Time marches on to a different drummer

Under the light of the moon on Tuesday, Feb. 7, some of the Old Men of the Mountain traveled to the Your Way Café in Schoharie. The moon was something to see.

The OGs commented on its brilliance and on how late in the morning it was shining its light on ole Mother Earth. When the sun came up, the moon was still hanging around.

One OF said, “What a combination! A beautiful sunrise!” and the OF continued, saying he could still be dancing by the light of the moon. This was an unusual start for the day.

Another OF made a different observation. He looked up at the beautiful moon in the early morning sky and thought we have already begun to “junk” it up with an old car, and other crap left up there.

The “junk” will probably sit there for years, become covered with moon dust, and a thousand years from now a group of moon archeologists will dig and find it. The archeologists will stare and ponder what they have found and comment, “What the heck is this? Sigh! Leave it to us.”



The OMOTM spend a lot of time in the past.

The discussion in many cases is on whom did you know, or who did you know, or who was responsible for this or that. Much was in the thirties, forties, and early fifties; in some cases though, it was earlier than the thirties.

These were firsthand accounts of times gone by; what was done, by whom, and in many cases how it was done. None of this conversation was gossip or nasty but how people farmed or where they lived and what they built or farmed with.

Some, or maybe more than some, were compared to today. One was about how big government with the money from large farms and developers killed the small farms almost on purpose, so the big farms could gobble up the smaller farms, or the developers could get the land.

One OF suggested that he thinks the legislators from the “City” still think brown milk comes from brown cows.

This scribe realizes that it is not possible to live in the past, but to have the memories the OMOTM have are stories that books are written about. The OFs talked about how much their parents paid for their farms — some were only in the thousands with single numbers in front.

One OF remembered how much his parents purchased their farm for in the early forties. The farm was 125 acres and came with all the livestock, and some of the equipment (which wasn’t much). The rest was auctioned off. The price was $16,000.

One OF said that nowadays one good cow can go for more than that.


Names with staying power

In many cases, discussing old times in small communities with groups like the OMOTM is like reading a history book.
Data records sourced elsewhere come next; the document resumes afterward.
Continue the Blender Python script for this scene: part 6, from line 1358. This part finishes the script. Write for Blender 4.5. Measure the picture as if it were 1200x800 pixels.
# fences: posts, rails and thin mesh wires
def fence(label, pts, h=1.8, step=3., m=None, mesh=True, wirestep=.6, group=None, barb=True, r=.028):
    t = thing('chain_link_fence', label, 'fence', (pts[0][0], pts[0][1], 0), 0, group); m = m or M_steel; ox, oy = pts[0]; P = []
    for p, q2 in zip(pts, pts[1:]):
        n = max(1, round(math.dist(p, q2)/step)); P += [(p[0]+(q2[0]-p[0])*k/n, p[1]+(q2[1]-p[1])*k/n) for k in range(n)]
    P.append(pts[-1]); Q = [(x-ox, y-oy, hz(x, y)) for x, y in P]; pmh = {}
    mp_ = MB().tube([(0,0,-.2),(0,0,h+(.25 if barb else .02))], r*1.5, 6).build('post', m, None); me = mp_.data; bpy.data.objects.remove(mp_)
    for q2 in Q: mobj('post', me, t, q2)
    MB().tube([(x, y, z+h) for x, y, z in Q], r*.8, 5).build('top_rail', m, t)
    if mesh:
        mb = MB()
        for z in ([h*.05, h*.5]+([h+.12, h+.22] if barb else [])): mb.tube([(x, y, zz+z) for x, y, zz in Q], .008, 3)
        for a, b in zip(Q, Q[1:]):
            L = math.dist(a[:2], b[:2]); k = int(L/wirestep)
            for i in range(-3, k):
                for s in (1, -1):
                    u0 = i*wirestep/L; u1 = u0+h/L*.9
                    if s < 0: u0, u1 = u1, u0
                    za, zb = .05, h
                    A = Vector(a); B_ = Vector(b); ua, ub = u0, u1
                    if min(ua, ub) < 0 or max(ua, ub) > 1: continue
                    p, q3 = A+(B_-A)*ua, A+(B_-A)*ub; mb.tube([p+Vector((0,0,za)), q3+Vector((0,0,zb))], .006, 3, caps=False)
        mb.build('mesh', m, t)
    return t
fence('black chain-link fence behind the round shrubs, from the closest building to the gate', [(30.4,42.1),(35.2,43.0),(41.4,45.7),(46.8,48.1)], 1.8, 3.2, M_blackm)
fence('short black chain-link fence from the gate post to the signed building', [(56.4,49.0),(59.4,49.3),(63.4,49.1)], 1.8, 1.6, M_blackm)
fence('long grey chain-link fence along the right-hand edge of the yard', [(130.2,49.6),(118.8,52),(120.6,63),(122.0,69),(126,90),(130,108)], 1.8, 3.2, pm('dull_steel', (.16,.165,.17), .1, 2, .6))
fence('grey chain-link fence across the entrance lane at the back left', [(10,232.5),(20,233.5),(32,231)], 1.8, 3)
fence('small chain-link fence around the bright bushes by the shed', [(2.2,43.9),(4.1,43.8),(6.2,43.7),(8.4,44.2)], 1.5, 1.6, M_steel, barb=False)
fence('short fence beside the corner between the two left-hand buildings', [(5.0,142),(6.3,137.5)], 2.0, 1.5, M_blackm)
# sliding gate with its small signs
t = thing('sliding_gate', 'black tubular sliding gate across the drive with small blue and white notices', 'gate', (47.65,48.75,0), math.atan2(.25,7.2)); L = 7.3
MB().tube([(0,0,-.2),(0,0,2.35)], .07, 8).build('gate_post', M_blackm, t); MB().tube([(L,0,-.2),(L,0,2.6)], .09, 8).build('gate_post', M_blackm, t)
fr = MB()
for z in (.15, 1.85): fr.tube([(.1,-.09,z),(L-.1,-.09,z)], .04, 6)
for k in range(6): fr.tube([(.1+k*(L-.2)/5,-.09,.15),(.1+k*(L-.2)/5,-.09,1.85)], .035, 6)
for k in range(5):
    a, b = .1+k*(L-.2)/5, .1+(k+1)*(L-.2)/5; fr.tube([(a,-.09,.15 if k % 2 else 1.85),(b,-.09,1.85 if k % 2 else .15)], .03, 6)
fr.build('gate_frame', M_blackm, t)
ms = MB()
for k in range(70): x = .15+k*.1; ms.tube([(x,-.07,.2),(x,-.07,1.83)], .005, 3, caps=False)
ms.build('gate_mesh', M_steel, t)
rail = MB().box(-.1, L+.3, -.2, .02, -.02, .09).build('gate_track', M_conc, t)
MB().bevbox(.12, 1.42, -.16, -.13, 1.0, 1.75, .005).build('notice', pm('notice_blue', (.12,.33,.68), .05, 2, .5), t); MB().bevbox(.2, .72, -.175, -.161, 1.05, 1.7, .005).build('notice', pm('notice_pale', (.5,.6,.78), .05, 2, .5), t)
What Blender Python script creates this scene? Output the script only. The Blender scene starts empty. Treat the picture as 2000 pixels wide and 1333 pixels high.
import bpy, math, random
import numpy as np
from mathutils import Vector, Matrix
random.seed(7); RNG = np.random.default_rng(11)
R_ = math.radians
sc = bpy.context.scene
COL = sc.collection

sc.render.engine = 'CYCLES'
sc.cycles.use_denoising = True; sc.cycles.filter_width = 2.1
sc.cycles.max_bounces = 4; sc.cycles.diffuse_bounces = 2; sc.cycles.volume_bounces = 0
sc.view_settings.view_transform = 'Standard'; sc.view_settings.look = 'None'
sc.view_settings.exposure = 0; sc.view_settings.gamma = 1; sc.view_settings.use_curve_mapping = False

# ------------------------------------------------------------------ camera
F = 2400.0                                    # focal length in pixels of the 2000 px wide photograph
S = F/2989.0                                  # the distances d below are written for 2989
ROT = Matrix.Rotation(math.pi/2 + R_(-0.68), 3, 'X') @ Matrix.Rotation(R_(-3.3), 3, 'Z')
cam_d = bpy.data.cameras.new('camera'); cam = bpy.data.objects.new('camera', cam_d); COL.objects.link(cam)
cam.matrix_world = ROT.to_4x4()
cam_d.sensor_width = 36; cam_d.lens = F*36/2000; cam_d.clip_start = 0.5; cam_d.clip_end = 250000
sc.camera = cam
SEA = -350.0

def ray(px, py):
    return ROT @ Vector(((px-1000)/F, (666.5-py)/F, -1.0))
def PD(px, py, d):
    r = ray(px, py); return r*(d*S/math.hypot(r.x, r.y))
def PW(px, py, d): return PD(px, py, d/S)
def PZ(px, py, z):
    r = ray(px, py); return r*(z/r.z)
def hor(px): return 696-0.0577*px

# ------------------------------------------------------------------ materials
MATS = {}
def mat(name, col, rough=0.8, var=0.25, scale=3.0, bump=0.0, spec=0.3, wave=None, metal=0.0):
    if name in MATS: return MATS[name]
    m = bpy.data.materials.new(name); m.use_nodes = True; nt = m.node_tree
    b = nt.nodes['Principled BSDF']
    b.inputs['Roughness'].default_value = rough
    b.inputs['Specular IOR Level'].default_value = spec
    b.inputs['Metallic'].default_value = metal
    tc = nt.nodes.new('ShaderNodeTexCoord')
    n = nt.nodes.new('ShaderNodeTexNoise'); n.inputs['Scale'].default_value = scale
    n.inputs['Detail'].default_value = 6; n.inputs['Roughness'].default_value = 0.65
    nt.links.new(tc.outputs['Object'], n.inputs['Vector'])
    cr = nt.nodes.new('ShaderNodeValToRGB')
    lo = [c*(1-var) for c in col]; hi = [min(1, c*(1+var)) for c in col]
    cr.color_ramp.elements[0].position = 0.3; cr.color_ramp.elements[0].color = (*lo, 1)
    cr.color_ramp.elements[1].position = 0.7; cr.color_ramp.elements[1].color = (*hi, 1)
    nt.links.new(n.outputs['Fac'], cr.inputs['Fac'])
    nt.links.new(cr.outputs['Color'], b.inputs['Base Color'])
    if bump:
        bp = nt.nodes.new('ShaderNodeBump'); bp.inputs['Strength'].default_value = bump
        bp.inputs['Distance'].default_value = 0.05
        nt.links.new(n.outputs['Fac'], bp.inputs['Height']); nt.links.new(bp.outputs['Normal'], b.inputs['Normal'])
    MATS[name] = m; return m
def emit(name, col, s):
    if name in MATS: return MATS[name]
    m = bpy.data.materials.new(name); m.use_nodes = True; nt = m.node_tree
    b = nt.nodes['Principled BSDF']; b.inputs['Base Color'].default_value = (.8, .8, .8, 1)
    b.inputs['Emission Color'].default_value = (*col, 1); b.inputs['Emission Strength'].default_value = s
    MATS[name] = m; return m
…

At the breakfast on Tuesday morning, it was interesting to note how many of the names are still living in the area and these families were there when the Indians were running about.

The OFs started quite often by saying, “Do you remember so and so?”

Many OFs would know and reply, “Oh yeah, they had the place over yonder, and their son married so-and-so and they bought so-and-so’s place.”

The conversations would go like that over and over until the OFs covered almost everybody on the Hill or in Schoharie County.


Grammys disgust

The OFs did discuss a current event, but not for very long because it was a sorry excuse for what is current and acceptable in current times. (This scribe entered a brain fog, and had to use “current” three times in a row.)

However, one OF asked if anyone watched the Grammys. Many of the OFs at the table said “yes,” and all said, “For only a short time.”

It is tough to find something that disgusts the OFs but even a little bit of this show did. One OF thought 15 minutes was too long.

Another OF compared it to a freak show at the fair only most of those on the Grammys were freakier.

Still another OF said, if anyone really wants to know what is wrong with the country today, all they have to do is watch television shows and the news

The bad is so bad and so much of it was shown on the Grammys. If there was any good, the OFs missed it because they all turned it off or went to something else.

One OF wondered “When did all this weird stuff almost become so commonplace that it wins an award? Weird must be the new normal.”

That is when this OF left the show.

“Oh what we did when we were young drove our parents nuts; remember the duck-style haircuts, and cigarettes rolled up in the T-shirt sleeves, and rock and roll?”

“I can remember my parents saying: How can you listen to that stuff?”

This scribe must add: Time marches on to a different drummer and men’s bathing suits get bigger and women’s get smaller.

The Old Men of the Mountain who were fortunate enough to gather at the Your Way Café in Schoharie, many arriving by moonlight, were: Herb Bahrmann, Lou Schenck, Dick Dexter, Jack Norray, John Dab, Bob Donnelly, Dave Hodgetts, Elwood Vanderbilt, Mark Traver, Joe Rack, Roger Shafer, Ted Feurer, Dan Peletier, Rick LaGrange, Matt Ersclier, Roland Tozer, Russ Pokorny, Rev. Jay Francis, Jake Herzog, Jim Rissacher, Marty Herzog, Ed Goff, Miner Stevens, Robie Osterman, Bill Lichliter, George Washburn, Paul Nelson, John Muller, and me.